**Request:** Repeat the data that follows, word for word, without the images.

*-*-*

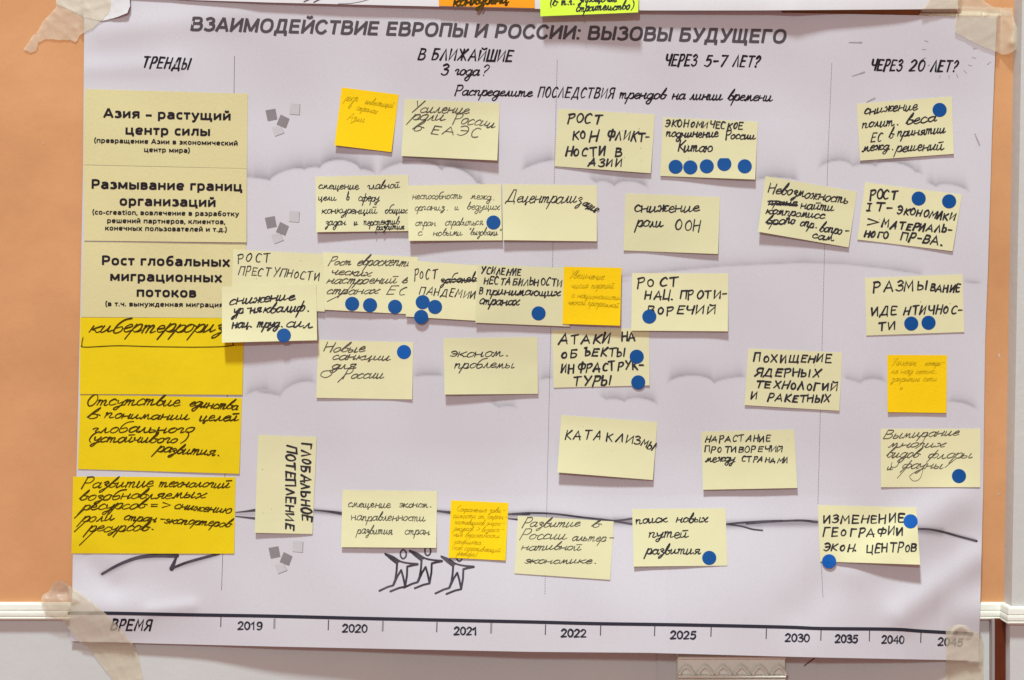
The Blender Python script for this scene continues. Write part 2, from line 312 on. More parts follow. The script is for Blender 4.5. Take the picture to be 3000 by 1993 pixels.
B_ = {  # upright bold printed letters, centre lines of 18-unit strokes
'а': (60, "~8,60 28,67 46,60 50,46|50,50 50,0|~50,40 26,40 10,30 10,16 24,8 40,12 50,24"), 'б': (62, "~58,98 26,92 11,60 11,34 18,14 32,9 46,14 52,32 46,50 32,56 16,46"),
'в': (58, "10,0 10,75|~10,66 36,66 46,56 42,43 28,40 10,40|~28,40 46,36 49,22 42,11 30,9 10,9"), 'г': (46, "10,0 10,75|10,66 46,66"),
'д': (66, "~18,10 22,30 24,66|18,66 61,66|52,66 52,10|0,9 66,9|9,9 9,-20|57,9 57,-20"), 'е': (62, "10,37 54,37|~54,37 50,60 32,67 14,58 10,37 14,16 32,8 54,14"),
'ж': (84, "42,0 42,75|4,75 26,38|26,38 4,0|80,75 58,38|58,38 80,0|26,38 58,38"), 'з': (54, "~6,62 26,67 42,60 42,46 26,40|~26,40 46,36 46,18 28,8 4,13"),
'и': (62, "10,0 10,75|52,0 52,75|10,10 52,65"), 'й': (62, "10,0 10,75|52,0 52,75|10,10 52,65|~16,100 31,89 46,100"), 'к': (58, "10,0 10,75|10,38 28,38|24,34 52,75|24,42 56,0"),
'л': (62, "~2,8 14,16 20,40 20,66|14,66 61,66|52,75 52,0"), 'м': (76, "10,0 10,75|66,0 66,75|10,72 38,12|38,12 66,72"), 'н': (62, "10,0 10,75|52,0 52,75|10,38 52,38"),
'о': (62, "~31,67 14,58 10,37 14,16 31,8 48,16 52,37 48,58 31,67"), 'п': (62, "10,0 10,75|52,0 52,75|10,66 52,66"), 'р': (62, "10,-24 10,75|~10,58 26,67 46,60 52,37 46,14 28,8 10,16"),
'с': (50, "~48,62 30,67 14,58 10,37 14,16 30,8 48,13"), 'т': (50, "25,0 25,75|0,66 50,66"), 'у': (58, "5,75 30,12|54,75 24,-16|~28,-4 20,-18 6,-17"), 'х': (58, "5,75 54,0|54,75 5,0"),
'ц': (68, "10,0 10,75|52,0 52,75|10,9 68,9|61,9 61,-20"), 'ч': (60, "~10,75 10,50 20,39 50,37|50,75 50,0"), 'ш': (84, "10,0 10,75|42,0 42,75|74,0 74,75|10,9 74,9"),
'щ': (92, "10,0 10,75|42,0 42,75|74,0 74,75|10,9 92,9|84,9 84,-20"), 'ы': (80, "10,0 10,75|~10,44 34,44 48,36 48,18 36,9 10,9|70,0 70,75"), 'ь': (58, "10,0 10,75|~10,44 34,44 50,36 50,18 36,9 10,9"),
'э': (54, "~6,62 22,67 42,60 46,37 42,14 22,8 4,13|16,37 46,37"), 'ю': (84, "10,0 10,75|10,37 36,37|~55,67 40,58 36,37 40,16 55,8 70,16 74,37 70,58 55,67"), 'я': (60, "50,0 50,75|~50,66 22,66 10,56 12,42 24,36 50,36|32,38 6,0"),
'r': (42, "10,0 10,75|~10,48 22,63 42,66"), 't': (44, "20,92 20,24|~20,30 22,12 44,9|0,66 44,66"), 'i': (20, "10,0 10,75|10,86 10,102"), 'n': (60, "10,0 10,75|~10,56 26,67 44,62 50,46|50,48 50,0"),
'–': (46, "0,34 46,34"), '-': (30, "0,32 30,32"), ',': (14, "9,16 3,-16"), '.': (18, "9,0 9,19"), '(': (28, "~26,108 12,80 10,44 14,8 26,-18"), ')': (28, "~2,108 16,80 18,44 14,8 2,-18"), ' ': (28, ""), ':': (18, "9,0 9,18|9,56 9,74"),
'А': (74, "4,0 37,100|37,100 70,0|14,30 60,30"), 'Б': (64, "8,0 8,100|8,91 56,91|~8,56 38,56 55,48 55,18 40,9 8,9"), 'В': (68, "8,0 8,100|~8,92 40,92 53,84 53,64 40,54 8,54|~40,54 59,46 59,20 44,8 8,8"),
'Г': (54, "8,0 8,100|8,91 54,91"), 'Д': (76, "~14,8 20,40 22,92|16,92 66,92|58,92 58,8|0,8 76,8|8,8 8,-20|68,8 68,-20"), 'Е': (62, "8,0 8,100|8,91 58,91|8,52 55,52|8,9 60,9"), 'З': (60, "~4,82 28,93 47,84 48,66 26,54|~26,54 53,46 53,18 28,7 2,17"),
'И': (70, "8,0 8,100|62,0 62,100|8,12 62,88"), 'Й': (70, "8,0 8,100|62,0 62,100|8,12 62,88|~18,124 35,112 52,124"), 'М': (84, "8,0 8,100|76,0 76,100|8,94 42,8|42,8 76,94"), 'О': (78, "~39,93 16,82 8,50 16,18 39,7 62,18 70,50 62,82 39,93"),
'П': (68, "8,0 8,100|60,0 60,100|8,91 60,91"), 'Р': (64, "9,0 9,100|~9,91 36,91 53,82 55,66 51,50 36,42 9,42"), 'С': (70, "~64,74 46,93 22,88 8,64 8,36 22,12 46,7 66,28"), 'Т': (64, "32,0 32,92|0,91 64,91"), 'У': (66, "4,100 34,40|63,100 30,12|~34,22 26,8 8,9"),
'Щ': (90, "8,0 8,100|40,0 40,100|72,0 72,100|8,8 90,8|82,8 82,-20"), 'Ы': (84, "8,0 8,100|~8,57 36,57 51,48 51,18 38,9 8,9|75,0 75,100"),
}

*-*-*

**Final result:**
The Blender Python script for this scene continues. Write part 2, from line 312 on. More parts follow. The script is for Blender 4.5. Take the picture to be 3000 by 1993 pixels.
B_ = {  # upright bold printed letters, centre lines of 18-unit strokes
'а': (60, "~8,60 28,67 46,60 50,46|50,50 50,0|~50,40 26,40 10,30 10,16 24,8 40,12 50,24"), 'б': (62, "~58,98 26,92 11,60 11,34 18,14 32,9 46,14 52,32 46,50 32,56 16,46"),
'в': (58, "10,0 10,75|~10,66 36,66 46,56 42,43 28,40 10,40|~28,40 46,36 49,22 42,11 30,9 10,9"), 'г': (46, "10,0 10,75|10,66 46,66"),
'д': (66, "~18,10 22,30 24,66|18,66 61,66|52,66 52,10|0,9 66,9|9,9 9,-20|57,9 57,-20"), 'е': (62, "10,37 54,37|~54,37 50,60 32,67 14,58 10,37 14,16 32,8 54,14"),
'ж': (84, "42,0 42,75|4,75 26,38|26,38 4,0|80,75 58,38|58,38 80,0|26,38 58,38"), 'з': (54, "~6,62 26,67 42,60 42,46 26,40|~26,40 46,36 46,18 28,8 4,13"),
'и': (62, "10,0 10,75|52,0 52,75|10,10 52,65"), 'й': (62, "10,0 10,75|52,0 52,75|10,10 52,65|~16,100 31,89 46,100"), 'к': (58, "10,0 10,75|10,38 28,38|24,34 52,75|24,42 56,0"),
'л': (62, "~2,8 14,16 20,40 20,66|14,66 61,66|52,75 52,0"), 'м': (76, "10,0 10,75|66,0 66,75|10,72 38,12|38,12 66,72"), 'н': (62, "10,0 10,75|52,0 52,75|10,38 52,38"),
'о': (62, "~31,67 14,58 10,37 14,16 31,8 48,16 52,37 48,58 31,67"), 'п': (62, "10,0 10,75|52,0 52,75|10,66 52,66"), 'р': (62, "10,-24 10,75|~10,58 26,67 46,60 52,37 46,14 28,8 10,16"),
'с': (50, "~48,62 30,67 14,58 10,37 14,16 30,8 48,13"), 'т': (50, "25,0 25,75|0,66 50,66"), 'у': (58, "5,75 30,12|54,75 24,-16|~28,-4 20,-18 6,-17"), 'х': (58, "5,75 54,0|54,75 5,0"),
'ц': (68, "10,0 10,75|52,0 52,75|10,9 68,9|61,9 61,-20"), 'ч': (60, "~10,75 10,50 20,39 50,37|50,75 50,0"), 'ш': (84, "10,0 10,75|42,0 42,75|74,0 74,75|10,9 74,9"),
'щ': (92, "10,0 10,75|42,0 42,75|74,0 74,75|10,9 92,9|84,9 84,-20"), 'ы': (80, "10,0 10,75|~10,44 34,44 48,36 48,18 36,9 10,9|70,0 70,75"), 'ь': (58, "10,0 10,75|~10,44 34,44 50,36 50,18 36,9 10,9"),
'э': (54, "~6,62 22,67 42,60 46,37 42,14 22,8 4,13|16,37 46,37"), 'ю': (84, "10,0 10,75|10,37 36,37|~55,67 40,58 36,37 40,16 55,8 70,16 74,37 70,58 55,67"), 'я': (60, "50,0 50,75|~50,66 22,66 10,56 12,42 24,36 50,36|32,38 6,0"),
'r': (42, "10,0 10,75|~10,48 22,63 42,66"), 't': (44, "20,92 20,24|~20,30 22,12 44,9|0,66 44,66"), 'i': (20, "10,0 10,75|10,86 10,102"), 'n': (60, "10,0 10,75|~10,56 26,67 44,62 50,46|50,48 50,0"),
'–': (46, "0,34 46,34"), '-': (30, "0,32 30,32"), ',': (14, "9,16 3,-16"), '.': (18, "9,0 9,19"), '(': (28, "~26,108 12,80 10,44 14,8 26,-18"), ')': (28, "~2,108 16,80 18,44 14,8 2,-18"), ' ': (28, ""), ':': (18, "9,0 9,18|9,56 9,74"),
'А': (74, "4,0 37,100|37,100 70,0|14,30 60,30"), 'Б': (64, "8,0 8,100|8,91 56,91|~8,56 38,56 55,48 55,18 40,9 8,9"), 'В': (68, "8,0 8,100|~8,92 40,92 53,84 53,64 40,54 8,54|~40,54 59,46 59,20 44,8 8,8"),
'Г': (54, "8,0 8,100|8,91 54,91"), 'Д': (76, "~14,8 20,40 22,92|16,92 66,92|58,92 58,8|0,8 76,8|8,8 8,-20|68,8 68,-20"), 'Е': (62, "8,0 8,100|8,91 58,91|8,52 55,52|8,9 60,9"), 'З': (60, "~4,82 28,93 47,84 48,66 26,54|~26,54 53,46 53,18 28,7 2,17"),
'И': (70, "8,0 8,100|62,0 62,100|8,12 62,88"), 'Й': (70, "8,0 8,100|62,0 62,100|8,12 62,88|~18,124 35,112 52,124"), 'М': (84, "8,0 8,100|76,0 76,100|8,94 42,8|42,8 76,94"), 'О': (78, "~39,93 16,82 8,50 16,18 39,7 62,18 70,50 62,82 39,93"),
'П': (68, "8,0 8,100|60,0 60,100|8,91 60,91"), 'Р': (64, "9,0 9,100|~9,91 36,91 53,82 55,66 51,50 36,42 9,42"), 'С': (70, "~64,74 46,93 22,88 8,64 8,36 22,12 46,7 66,28"), 'Т': (64, "32,0 32,92|0,91 64,91"), 'У': (66, "4,100 34,40|63,100 30,12|~34,22 26,8 8,9"),
'Щ': (90, "8,0 8,100|40,0 40,100|72,0 72,100|8,8 90,8|82,8 82,-20"), 'Ы': (84, "8,0 8,100|~8,57 36,57 51,48 51,18 38,9 8,9|75,0 75,100"),
}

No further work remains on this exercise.